According to In Tune with the Moon, a guide to living and growing in 2010, the days to be avoided next year include January 1 and at least one bank holiday, so it’s not quite as bad as it sounds.
There are optimal days for cutting hair, too.
But I’m not going to tell you when those are because I don’t want all the appointments to get booked up.
I will tell you that if you have a perm (does anyone these days?), it will set more successfully when the moon is waxing but your hair could suffer greater damage in the process.
But you’ll achieve better results if you colour your tresses when the moon is ascending and waxing.

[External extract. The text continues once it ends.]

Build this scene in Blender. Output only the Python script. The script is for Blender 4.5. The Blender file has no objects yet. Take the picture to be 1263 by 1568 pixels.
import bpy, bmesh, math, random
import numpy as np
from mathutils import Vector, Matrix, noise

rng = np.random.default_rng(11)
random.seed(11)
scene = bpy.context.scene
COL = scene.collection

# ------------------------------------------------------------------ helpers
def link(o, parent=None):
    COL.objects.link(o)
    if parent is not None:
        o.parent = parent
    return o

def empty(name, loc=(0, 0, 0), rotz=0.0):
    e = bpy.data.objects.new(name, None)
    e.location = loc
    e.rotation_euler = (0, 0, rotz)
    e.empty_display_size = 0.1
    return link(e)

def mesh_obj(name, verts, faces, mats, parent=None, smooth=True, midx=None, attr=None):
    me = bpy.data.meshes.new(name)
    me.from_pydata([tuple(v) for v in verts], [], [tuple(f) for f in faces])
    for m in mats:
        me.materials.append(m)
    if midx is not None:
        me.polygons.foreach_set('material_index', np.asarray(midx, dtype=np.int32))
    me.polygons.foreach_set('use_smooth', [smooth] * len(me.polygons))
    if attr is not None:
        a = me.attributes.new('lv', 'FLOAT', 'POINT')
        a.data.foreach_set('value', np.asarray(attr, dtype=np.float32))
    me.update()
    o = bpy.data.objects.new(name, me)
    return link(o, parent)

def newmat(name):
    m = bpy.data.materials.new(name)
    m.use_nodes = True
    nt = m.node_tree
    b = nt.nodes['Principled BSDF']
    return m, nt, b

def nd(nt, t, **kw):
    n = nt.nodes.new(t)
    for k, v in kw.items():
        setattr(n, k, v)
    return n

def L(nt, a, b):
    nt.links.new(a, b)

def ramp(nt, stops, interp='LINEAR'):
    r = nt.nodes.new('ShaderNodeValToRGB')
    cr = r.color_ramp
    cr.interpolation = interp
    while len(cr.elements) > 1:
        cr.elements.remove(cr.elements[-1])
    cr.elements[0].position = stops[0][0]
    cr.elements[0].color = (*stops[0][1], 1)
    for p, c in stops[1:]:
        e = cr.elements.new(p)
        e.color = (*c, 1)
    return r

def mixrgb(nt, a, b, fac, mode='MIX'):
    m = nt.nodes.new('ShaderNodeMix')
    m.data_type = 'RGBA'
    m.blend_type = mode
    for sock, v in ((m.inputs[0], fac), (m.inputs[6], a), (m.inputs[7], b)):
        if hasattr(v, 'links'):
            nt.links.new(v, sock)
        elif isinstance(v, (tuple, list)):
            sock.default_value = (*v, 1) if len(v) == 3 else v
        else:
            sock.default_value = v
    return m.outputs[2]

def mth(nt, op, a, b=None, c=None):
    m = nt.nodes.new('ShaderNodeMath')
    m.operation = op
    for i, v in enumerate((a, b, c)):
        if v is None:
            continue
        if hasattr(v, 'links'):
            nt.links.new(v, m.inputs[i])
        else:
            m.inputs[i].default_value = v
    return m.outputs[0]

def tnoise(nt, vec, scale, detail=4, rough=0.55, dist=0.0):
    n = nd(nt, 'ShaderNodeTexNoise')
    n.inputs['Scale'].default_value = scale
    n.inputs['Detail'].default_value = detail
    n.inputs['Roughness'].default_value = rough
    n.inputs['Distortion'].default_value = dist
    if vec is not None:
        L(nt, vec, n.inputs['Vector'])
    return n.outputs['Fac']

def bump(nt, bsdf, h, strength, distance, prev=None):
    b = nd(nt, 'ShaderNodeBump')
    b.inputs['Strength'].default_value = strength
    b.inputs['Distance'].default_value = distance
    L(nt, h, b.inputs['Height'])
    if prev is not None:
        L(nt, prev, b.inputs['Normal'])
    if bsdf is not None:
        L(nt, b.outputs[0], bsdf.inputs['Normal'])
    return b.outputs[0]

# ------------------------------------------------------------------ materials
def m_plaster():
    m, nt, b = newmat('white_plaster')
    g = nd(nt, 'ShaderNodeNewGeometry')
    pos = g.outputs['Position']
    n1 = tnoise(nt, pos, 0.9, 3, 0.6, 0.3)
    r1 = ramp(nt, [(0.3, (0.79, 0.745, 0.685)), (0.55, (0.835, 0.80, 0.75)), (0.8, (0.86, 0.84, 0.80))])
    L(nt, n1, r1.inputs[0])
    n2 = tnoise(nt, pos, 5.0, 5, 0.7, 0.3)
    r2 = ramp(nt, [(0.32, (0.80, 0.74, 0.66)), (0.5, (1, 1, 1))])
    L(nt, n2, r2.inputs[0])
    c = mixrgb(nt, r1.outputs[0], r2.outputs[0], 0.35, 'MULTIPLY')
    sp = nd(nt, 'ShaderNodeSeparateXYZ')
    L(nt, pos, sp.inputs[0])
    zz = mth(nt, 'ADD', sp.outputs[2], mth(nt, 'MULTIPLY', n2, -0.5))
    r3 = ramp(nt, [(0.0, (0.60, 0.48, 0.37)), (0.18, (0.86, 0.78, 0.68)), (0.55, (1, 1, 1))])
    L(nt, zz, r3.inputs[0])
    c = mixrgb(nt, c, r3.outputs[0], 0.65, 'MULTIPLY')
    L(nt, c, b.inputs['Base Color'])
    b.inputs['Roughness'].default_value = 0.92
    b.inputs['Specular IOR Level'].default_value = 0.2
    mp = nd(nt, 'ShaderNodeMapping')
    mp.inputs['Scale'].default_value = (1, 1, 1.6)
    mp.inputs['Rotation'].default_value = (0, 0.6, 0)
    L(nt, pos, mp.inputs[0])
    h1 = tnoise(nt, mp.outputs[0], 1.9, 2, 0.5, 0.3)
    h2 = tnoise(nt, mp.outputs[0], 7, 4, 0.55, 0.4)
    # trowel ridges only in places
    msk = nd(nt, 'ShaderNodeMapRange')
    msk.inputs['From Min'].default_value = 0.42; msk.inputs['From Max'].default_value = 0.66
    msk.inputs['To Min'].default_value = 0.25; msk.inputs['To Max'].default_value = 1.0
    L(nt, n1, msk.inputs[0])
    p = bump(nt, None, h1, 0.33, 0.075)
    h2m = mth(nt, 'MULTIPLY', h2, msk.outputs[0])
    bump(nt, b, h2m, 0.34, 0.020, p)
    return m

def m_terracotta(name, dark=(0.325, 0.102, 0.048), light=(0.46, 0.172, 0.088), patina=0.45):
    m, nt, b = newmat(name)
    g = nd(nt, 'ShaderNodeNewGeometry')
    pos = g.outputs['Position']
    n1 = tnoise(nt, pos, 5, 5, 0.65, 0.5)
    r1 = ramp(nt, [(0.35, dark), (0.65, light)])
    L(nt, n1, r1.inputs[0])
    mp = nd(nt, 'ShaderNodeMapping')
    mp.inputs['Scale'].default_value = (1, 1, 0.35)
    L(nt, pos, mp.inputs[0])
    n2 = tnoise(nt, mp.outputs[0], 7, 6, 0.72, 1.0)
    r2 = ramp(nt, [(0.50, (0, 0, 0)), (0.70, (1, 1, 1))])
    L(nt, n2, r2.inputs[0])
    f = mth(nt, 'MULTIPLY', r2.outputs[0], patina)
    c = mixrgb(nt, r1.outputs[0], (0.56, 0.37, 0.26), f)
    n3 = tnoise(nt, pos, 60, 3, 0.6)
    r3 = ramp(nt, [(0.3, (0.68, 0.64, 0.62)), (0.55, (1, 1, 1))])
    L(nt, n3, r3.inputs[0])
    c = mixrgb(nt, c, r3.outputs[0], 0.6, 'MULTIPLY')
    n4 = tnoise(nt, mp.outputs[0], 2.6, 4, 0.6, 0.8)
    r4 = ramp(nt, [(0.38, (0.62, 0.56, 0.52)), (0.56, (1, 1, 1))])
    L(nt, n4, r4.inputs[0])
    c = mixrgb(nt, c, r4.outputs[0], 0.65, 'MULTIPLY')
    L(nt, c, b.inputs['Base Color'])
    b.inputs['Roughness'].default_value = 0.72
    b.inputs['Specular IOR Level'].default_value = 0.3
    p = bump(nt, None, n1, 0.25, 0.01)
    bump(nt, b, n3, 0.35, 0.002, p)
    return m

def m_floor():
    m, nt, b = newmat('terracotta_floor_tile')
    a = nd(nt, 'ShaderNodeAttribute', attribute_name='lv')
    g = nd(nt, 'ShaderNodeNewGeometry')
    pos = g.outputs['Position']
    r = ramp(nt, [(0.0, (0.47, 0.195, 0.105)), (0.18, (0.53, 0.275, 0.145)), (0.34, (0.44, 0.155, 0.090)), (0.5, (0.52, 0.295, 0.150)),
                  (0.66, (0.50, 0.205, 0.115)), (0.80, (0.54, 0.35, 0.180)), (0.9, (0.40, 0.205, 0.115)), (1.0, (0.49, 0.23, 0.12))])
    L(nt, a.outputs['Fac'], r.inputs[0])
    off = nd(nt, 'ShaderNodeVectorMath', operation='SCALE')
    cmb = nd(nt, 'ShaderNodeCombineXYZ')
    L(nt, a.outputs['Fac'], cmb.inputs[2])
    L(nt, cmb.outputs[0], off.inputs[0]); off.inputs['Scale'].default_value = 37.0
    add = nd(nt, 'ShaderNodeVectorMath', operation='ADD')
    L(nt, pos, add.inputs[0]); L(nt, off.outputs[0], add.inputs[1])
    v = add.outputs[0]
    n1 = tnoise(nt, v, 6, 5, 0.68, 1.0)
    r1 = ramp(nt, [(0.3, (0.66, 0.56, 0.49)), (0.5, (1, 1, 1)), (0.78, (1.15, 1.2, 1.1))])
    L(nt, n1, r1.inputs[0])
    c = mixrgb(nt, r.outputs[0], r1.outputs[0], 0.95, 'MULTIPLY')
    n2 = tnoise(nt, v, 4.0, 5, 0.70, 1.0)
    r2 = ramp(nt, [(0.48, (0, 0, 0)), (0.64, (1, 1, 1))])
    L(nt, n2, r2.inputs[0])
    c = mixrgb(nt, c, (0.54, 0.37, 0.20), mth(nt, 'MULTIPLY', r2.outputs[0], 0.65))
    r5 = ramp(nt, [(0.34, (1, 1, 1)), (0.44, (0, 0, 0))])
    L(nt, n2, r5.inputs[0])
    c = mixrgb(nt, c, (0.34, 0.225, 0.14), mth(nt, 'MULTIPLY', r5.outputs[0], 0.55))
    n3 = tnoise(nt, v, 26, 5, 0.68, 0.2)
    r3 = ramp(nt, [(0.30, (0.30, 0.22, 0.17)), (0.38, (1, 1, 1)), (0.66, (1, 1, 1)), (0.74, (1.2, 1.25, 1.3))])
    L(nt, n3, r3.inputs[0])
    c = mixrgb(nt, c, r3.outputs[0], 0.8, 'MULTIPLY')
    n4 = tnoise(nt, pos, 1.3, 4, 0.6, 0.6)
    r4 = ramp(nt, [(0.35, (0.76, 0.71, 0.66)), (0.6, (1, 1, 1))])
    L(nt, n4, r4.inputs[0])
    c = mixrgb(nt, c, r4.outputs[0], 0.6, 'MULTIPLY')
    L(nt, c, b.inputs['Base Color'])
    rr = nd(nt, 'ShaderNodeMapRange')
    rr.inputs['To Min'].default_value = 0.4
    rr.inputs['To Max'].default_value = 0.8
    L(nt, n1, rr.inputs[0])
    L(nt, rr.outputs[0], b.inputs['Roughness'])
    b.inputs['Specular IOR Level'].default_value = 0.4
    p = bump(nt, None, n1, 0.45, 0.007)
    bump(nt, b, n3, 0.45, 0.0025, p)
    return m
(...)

There are good dates (sometimes single afternoons) for encouraging thick and rapid growth and mornings when cutting is best for slowing down hair loss.
There’s even a whole list of individual hours that benefit split ends.
And it’s not just limited to what’s on your head.
There are also categories of fairly good, good and excellent days for tackling your legs and various unspeakable areas.
In Tune with the Moon’s author, the French ex-farmer Michel Gros, advises tackling blackheads when the moon is in the descendant and in an aspect with Venus (still following?) and filing your nails when it’s waning and it’s an earth or air astrological sign.
As this leaves entire months when you shouldn’t take an emery board to your talons, Monsieur Gros must either have very slow-growing fingernails or spend half the year in gloves.
I won’t go into the other remedies for blights and blemishes such as warts, corns and callouses, but suffice to say you’d need an astrological chart and a calendar to tackle any of those little nasties.
How seriously should we take all this?
Michel Gros, whose book also tackles vegetable growing and digestion, claims living by his guidelines can make us healthier and happier.
But it comes at a price.
Not only would we have to suffer chipped nails and tatty hair as we wait for another optimal date to roll around, but we’d also risk becoming a moon phases bore, obsessing about our new regime like people who’ve just started a new diet fad.
There is no way I’m going to start obsessing about planetary interaction. That would be ridiculous.
But, if you’ll excuse me, I’m just off to book up my hair stylist for the next 12 months and to stock up on sprouting beans sown at high tide under a blue moon when Capricorn is being dominated by a fire sign.